◆ Exercise brief: Report how many lines contain "Python". The answer is a single number.

◆ Listed records:
■ ■ ■ ■ ■ ■ ■
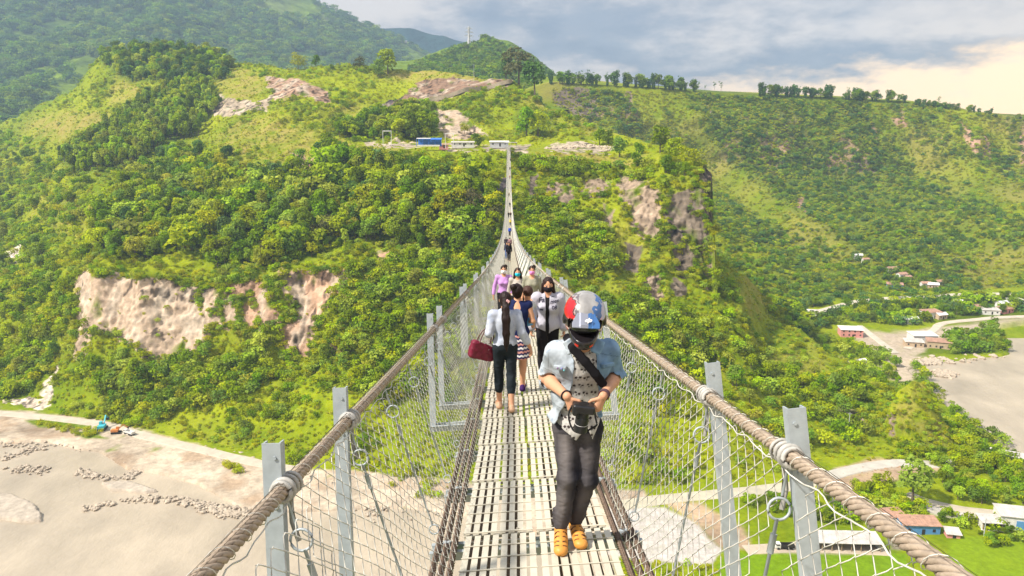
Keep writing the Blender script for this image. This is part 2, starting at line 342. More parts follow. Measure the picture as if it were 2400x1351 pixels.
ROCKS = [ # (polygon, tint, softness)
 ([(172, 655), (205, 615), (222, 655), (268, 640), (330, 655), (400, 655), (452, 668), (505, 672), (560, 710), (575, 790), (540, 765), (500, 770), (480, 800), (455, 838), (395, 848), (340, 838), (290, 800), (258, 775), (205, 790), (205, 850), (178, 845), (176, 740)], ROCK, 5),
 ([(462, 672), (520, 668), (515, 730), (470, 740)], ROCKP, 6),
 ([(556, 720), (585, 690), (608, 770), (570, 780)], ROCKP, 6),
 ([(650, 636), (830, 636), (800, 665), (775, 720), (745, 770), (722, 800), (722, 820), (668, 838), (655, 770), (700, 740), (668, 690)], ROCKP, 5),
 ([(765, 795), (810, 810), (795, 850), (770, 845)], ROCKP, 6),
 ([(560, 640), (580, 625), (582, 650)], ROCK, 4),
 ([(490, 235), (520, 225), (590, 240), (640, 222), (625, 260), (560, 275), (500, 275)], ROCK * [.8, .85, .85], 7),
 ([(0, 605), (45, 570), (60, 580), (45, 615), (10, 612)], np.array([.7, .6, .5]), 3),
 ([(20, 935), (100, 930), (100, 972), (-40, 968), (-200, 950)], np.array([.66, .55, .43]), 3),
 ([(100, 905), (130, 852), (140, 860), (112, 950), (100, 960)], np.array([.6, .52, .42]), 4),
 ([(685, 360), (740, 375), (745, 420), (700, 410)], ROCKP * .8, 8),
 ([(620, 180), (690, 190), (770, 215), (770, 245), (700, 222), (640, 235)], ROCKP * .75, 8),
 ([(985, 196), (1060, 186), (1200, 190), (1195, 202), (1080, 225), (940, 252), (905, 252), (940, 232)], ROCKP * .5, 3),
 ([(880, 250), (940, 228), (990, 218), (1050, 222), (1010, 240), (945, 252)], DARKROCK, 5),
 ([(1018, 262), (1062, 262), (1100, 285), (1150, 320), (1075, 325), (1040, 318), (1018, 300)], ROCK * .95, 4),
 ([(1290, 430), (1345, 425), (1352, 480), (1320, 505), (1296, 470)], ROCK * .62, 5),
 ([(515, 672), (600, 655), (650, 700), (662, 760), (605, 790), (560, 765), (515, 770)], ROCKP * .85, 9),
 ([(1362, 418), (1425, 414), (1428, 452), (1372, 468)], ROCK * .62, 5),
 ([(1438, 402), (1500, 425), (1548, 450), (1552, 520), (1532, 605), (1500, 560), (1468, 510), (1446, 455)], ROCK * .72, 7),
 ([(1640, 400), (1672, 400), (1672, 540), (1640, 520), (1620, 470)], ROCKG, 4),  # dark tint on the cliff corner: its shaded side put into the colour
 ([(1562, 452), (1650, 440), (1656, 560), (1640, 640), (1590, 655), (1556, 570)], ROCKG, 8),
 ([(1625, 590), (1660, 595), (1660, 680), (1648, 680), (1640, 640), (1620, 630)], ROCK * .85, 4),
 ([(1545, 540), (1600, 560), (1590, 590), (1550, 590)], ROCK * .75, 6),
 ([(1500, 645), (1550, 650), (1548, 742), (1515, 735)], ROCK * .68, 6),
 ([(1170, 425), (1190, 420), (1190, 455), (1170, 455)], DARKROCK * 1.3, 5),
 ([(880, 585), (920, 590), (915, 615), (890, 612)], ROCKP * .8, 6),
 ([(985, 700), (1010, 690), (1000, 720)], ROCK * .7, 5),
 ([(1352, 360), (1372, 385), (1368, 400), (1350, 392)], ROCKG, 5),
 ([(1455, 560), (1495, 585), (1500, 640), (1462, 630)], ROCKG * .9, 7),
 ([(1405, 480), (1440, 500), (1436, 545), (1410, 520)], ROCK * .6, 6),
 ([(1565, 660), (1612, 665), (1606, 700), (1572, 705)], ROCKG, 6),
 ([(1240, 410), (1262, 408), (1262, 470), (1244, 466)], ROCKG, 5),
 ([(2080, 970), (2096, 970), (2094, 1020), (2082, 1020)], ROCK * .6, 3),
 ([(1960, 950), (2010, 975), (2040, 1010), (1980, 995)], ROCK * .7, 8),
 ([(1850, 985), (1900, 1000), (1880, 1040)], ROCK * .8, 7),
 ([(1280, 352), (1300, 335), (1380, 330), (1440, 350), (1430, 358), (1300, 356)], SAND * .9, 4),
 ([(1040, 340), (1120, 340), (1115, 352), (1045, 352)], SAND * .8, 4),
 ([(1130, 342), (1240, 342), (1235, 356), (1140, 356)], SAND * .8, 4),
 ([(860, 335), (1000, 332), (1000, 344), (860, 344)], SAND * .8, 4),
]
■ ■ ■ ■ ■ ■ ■
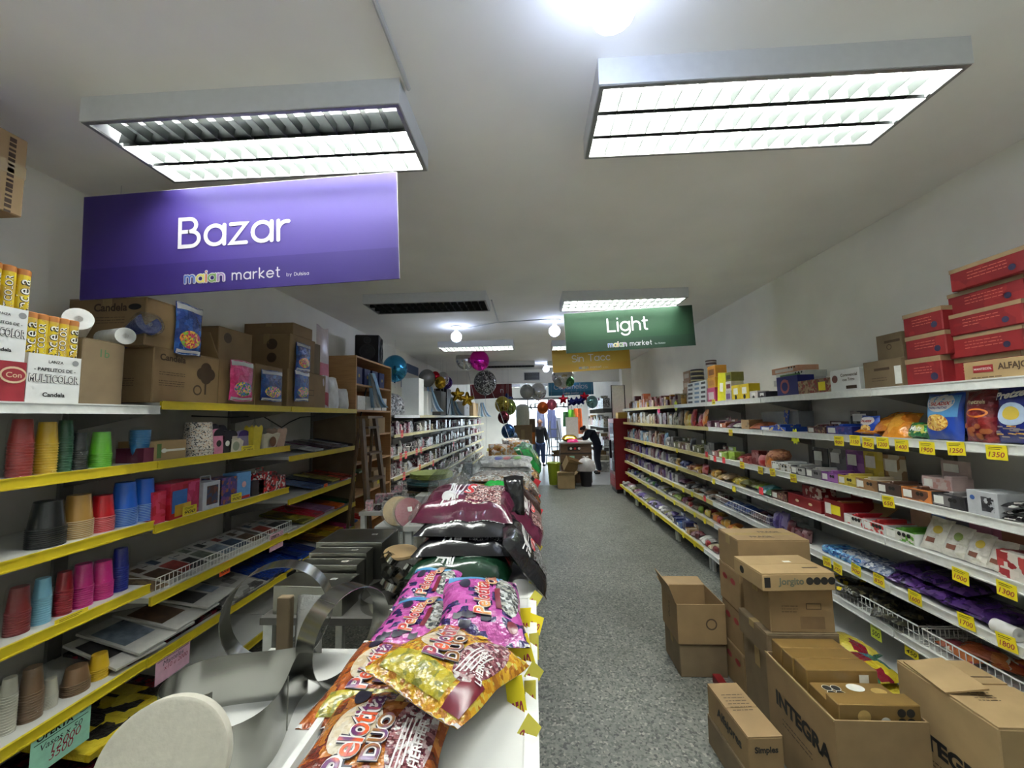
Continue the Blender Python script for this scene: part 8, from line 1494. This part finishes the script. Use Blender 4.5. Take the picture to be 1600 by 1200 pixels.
■ ■ ■ ■ ■ ■ ■
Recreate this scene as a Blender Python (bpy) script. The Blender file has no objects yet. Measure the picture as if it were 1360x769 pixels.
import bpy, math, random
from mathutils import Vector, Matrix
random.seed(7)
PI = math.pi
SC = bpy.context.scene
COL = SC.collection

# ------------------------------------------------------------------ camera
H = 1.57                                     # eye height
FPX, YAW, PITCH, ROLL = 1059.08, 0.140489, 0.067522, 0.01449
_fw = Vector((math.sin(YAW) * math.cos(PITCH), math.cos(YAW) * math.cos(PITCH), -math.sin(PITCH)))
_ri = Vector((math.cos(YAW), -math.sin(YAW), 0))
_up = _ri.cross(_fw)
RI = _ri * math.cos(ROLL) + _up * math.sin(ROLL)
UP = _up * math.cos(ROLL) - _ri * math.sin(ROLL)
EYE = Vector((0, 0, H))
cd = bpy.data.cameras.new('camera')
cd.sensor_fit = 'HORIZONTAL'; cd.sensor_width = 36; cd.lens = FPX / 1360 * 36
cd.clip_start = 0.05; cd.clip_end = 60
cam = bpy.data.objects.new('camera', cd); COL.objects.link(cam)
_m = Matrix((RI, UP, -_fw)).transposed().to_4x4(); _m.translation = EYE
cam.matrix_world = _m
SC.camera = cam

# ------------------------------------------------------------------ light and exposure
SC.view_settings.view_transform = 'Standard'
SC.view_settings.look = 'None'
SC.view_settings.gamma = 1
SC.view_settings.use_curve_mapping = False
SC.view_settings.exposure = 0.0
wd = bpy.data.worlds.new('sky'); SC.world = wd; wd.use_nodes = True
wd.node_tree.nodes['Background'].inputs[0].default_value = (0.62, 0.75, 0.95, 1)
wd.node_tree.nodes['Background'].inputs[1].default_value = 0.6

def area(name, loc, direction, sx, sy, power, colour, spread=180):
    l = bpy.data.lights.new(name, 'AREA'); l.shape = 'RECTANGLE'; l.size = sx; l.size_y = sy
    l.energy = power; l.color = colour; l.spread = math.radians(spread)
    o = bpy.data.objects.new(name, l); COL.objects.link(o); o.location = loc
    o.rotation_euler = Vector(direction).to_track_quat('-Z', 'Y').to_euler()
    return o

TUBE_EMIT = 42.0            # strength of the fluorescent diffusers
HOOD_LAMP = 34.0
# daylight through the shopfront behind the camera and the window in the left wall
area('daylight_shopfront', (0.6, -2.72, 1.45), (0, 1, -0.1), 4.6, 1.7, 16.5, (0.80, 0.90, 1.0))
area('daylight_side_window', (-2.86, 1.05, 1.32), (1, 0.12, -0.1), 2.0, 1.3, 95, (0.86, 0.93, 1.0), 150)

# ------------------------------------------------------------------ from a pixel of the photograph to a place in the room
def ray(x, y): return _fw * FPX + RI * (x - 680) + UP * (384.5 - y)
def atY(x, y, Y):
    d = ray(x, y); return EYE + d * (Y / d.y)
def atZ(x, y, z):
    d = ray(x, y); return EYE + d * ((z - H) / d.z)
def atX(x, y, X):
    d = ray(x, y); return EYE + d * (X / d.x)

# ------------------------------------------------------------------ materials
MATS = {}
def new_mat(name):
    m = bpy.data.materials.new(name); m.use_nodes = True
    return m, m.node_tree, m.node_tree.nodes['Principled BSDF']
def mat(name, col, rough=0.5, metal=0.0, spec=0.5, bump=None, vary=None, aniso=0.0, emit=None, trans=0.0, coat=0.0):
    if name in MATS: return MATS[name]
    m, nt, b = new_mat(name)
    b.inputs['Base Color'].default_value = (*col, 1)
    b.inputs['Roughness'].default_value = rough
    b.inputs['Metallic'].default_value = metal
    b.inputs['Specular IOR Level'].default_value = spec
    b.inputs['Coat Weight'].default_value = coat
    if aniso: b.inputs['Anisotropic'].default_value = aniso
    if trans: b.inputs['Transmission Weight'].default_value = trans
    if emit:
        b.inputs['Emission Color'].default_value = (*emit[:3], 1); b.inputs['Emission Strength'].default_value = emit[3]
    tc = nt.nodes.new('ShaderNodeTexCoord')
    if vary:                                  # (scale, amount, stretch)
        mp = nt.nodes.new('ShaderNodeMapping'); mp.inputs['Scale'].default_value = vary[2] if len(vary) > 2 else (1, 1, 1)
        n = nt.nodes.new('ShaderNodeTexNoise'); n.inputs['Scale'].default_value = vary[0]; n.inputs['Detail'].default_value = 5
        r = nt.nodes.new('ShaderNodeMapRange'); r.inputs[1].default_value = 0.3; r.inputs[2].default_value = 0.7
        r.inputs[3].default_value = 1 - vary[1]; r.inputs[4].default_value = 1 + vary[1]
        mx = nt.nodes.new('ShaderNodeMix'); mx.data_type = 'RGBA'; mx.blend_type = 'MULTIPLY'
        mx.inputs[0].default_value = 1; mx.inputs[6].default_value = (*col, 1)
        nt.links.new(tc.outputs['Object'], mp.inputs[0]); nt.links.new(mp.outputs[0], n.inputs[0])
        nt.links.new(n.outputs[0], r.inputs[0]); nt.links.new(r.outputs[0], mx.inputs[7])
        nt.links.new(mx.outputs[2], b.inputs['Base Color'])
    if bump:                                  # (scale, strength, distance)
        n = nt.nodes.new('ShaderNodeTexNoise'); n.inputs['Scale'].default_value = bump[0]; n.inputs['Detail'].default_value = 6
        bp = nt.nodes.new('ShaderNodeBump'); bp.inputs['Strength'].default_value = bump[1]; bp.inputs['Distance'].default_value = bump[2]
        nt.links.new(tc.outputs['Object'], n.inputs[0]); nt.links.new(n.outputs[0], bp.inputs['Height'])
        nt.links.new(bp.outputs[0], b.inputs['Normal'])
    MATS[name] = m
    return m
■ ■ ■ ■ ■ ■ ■
◆ Solution for this exercise: 2